Given task =
Which lines run from the first one up to and including the one with "scene.view_settings.exposure=0"? Print exactly those.

─── Given information

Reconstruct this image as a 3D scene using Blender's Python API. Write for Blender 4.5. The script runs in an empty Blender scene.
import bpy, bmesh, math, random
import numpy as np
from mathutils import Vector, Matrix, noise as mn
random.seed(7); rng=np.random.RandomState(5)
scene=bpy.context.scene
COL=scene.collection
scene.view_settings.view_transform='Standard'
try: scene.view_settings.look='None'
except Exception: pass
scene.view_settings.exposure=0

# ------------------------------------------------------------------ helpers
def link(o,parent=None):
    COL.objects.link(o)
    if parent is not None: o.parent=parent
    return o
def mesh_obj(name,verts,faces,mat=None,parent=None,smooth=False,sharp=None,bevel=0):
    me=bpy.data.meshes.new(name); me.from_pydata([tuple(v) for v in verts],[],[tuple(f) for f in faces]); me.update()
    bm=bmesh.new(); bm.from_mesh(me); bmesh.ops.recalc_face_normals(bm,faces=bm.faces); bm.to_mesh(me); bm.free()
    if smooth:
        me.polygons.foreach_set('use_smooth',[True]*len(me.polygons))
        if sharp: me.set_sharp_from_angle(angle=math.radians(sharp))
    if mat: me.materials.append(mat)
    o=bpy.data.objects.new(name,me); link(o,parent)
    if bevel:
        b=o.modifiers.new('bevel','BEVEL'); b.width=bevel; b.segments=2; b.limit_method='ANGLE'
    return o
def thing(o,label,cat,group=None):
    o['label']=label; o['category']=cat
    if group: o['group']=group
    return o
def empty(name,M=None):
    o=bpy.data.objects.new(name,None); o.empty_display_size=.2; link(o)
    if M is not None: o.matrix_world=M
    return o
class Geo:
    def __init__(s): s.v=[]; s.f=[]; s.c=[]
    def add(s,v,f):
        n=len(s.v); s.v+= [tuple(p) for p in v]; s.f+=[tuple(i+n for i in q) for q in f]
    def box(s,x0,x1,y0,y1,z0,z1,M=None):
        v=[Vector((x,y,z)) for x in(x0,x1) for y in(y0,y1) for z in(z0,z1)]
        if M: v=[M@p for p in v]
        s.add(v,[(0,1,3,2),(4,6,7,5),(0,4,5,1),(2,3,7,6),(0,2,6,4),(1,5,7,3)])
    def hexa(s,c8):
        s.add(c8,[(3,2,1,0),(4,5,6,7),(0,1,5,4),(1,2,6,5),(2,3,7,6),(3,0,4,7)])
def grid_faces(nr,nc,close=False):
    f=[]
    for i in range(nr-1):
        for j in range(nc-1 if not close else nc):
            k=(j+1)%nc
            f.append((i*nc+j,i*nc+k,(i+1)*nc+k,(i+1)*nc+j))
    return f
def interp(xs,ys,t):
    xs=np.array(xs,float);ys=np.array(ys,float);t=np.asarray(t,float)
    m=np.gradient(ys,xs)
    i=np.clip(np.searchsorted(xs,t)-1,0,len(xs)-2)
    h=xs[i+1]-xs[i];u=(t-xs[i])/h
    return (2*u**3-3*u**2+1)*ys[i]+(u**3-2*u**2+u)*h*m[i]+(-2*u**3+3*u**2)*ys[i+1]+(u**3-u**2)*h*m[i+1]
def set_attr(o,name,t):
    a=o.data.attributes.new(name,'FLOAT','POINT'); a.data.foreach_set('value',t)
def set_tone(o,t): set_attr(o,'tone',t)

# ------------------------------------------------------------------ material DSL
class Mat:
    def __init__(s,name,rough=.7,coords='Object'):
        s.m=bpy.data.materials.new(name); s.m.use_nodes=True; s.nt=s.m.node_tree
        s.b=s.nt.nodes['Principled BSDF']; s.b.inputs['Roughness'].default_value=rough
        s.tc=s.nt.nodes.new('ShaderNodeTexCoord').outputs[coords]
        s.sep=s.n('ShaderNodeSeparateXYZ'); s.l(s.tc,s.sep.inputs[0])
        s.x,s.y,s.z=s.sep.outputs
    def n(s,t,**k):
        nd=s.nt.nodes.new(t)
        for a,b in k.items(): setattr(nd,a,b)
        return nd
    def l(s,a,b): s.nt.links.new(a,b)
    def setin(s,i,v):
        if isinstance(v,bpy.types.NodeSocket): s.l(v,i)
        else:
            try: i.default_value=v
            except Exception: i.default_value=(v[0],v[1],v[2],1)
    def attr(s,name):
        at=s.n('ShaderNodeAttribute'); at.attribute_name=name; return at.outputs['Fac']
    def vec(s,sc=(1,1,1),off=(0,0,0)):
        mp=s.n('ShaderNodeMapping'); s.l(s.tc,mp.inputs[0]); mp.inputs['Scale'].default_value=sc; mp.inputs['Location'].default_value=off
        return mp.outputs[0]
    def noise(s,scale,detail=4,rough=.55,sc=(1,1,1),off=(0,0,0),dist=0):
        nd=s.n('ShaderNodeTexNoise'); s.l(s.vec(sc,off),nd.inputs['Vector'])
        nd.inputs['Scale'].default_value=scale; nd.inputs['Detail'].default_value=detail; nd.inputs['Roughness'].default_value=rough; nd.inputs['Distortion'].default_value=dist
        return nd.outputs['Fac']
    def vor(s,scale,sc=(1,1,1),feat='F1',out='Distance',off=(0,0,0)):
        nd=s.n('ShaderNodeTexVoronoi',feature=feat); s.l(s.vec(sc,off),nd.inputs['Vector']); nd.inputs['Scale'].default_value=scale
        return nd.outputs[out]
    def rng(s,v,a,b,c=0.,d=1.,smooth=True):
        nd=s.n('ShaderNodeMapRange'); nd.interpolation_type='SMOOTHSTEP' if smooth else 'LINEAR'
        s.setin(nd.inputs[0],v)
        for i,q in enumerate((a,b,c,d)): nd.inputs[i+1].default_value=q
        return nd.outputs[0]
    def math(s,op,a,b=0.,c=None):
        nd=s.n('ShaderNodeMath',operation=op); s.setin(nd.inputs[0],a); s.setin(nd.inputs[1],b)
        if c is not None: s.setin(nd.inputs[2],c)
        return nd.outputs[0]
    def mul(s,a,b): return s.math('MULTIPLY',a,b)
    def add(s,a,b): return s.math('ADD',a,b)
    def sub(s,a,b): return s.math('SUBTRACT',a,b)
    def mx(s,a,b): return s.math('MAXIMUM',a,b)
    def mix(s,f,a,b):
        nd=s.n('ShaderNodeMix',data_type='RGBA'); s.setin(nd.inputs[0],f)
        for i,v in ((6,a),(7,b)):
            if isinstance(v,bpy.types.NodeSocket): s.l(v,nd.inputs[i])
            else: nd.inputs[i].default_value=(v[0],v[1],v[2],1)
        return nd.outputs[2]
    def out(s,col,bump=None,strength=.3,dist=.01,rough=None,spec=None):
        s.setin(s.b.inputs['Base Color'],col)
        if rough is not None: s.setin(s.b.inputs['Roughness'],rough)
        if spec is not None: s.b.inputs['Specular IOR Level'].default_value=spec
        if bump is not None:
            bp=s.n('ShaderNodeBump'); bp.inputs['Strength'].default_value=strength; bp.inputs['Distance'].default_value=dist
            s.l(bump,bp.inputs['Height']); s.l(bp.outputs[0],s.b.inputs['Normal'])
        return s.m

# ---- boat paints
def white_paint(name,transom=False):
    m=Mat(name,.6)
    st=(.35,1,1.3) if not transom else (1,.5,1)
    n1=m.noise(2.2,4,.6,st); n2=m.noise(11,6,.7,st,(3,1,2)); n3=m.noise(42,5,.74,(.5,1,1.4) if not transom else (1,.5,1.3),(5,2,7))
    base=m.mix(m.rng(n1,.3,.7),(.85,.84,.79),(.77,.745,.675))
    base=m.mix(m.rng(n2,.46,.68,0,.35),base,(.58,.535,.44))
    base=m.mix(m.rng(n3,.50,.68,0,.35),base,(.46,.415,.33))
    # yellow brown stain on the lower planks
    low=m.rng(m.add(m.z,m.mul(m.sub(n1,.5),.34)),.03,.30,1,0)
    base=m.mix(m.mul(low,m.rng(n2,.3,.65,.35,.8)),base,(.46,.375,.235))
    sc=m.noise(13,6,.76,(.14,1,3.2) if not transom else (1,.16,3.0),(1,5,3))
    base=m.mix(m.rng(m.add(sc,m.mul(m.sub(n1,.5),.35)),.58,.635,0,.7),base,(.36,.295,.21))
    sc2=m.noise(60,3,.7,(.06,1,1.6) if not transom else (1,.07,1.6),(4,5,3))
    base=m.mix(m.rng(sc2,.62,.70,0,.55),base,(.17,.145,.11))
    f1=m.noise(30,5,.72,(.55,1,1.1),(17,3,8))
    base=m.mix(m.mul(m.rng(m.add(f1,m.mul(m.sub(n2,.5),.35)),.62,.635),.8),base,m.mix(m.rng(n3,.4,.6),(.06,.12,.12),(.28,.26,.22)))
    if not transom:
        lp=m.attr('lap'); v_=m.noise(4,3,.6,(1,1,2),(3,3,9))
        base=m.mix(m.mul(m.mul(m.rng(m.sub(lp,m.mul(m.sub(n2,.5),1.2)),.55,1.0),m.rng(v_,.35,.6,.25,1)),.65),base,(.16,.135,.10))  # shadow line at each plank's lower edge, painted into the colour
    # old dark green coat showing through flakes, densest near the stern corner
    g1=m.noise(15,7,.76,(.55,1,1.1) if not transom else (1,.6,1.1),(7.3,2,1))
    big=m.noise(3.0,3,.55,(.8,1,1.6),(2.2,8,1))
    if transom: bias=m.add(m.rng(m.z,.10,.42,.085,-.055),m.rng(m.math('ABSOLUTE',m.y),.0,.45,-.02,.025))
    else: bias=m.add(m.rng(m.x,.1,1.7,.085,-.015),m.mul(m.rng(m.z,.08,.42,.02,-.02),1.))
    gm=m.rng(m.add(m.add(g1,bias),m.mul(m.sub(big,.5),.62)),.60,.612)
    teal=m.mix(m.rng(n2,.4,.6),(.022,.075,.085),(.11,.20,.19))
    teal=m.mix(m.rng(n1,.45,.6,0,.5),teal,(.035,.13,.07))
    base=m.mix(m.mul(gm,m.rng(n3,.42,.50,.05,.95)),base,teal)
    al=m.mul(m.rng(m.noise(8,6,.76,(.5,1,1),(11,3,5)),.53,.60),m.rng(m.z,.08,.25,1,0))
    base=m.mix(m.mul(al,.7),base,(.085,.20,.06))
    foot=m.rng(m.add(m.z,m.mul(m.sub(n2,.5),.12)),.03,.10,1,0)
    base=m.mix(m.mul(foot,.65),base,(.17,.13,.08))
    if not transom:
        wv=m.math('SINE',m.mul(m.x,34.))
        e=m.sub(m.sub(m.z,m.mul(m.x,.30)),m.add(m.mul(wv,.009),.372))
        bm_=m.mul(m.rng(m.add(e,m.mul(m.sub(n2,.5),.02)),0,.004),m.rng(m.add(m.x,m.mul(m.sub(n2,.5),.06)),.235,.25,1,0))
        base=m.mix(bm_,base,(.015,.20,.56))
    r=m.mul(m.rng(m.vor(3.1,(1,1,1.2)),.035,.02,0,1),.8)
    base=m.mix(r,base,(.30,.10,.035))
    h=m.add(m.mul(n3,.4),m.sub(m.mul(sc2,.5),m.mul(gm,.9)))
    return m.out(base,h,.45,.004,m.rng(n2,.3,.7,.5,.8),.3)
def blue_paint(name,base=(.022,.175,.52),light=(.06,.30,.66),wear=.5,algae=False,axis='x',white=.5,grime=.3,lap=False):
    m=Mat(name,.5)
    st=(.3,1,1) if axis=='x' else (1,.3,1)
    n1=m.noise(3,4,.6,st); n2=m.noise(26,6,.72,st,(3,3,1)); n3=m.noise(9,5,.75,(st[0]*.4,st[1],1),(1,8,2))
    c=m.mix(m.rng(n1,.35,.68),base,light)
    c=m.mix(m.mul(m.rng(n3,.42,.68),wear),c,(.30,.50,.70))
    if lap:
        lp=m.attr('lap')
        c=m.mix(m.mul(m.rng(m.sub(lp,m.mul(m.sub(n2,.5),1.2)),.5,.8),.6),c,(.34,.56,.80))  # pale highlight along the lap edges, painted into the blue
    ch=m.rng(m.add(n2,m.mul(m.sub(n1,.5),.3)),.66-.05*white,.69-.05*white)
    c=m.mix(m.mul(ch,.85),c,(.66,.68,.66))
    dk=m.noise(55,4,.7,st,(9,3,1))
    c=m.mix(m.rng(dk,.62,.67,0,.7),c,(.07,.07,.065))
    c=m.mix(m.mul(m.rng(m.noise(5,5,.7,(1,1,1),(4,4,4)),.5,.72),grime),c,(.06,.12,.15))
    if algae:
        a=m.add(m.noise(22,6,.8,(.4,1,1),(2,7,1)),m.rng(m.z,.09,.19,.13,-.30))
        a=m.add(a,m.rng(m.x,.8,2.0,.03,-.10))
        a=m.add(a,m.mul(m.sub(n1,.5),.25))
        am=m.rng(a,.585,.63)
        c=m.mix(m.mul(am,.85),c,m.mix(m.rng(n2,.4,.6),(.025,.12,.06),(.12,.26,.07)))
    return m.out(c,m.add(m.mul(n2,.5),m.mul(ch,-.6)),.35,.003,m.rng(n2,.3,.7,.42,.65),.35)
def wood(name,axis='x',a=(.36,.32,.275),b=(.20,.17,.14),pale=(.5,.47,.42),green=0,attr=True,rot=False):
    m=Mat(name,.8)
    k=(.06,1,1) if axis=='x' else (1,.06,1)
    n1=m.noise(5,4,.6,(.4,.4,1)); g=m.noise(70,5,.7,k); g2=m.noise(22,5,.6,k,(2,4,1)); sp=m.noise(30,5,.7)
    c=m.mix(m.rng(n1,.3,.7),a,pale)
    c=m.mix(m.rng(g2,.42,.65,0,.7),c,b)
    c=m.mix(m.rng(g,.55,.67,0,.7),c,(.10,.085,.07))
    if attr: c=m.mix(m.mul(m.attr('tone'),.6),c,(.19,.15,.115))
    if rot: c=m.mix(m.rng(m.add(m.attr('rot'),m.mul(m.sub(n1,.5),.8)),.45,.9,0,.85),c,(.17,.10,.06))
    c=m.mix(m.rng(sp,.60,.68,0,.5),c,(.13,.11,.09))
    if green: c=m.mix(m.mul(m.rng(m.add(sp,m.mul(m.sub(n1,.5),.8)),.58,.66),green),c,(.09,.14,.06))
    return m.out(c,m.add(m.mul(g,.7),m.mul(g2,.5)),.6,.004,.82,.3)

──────

Exercise output =
Reconstruct this image as a 3D scene using Blender's Python API. Write for Blender 4.5. The script runs in an empty Blender scene.
import bpy, bmesh, math, random
import numpy as np
from mathutils import Vector, Matrix, noise as mn
random.seed(7); rng=np.random.RandomState(5)
scene=bpy.context.scene
COL=scene.collection
scene.view_settings.view_transform='Standard'
try: scene.view_settings.look='None'
except Exception: pass
scene.view_settings.exposure=0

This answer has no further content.